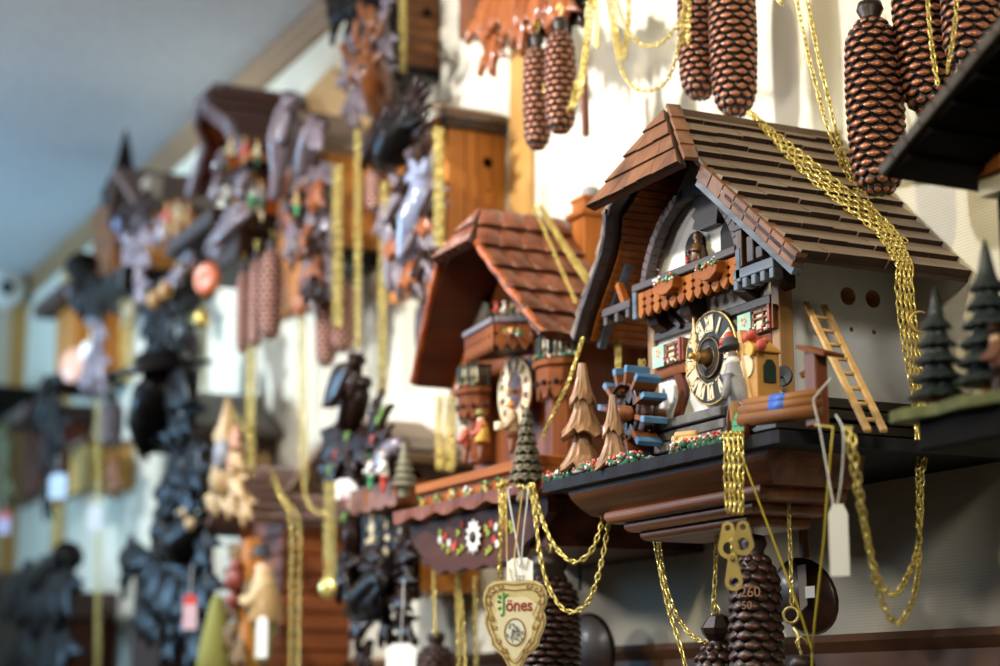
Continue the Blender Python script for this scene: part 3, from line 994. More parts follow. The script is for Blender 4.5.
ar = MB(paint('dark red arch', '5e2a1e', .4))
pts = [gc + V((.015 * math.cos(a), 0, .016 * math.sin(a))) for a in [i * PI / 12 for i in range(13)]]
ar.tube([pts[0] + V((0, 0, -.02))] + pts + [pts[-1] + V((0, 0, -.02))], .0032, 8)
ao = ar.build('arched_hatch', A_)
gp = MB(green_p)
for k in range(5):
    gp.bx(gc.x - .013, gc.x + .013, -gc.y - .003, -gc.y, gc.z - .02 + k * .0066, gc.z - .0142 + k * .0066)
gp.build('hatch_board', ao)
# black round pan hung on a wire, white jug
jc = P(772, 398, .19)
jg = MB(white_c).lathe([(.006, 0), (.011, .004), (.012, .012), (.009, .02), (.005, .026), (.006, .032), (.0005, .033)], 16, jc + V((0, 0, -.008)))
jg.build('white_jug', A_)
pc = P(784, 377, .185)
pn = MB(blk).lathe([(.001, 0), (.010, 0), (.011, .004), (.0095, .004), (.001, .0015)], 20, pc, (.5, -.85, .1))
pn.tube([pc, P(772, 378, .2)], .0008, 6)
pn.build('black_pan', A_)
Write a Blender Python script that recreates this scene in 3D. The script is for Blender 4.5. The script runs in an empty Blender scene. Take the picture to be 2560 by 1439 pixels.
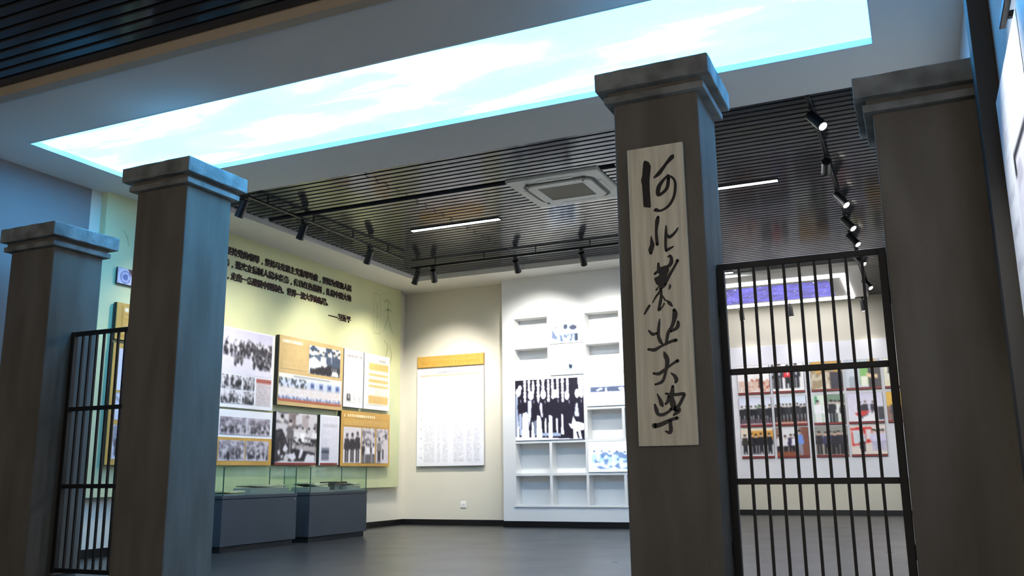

• _Aim_: Every record above should be transcribed exactly; the pictures stay out of the copy.

• _Answer for the task_:
Continue the Blender Python script for this scene: part 3, from line 994. More parts follow. The script is for Blender 4.5.
ar = MB(paint('dark red arch', '5e2a1e', .4))
pts = [gc + V((.015 * math.cos(a), 0, .016 * math.sin(a))) for a in [i * PI / 12 for i in range(13)]]
ar.tube([pts[0] + V((0, 0, -.02))] + pts + [pts[-1] + V((0, 0, -.02))], .0032, 8)
ao = ar.build('arched_hatch', A_)
gp = MB(green_p)
for k in range(5):
    gp.bx(gc.x - .013, gc.x + .013, -gc.y - .003, -gc.y, gc.z - .02 + k * .0066, gc.z - .0142 + k * .0066)
gp.build('hatch_board', ao)
# black round pan hung on a wire, white jug
jc = P(772, 398, .19)
jg = MB(white_c).lathe([(.006, 0), (.011, .004), (.012, .012), (.009, .02), (.005, .026), (.006, .032), (.0005, .033)], 16, jc + V((0, 0, -.008)))
jg.build('white_jug', A_)
pc = P(784, 377, .185)
pn = MB(blk).lathe([(.001, 0), (.010, 0), (.011, .004), (.0095, .004), (.001, .0015)], 20, pc, (.5, -.85, .1))
pn.tube([pc, P(772, 378, .2)], .0008, 6)
pn.build('black_pan', A_)
Write a Blender Python script that recreates this scene in 3D. The script is for Blender 4.5. The script runs in an empty Blender scene. Take the picture to be 2560 by 1439 pixels.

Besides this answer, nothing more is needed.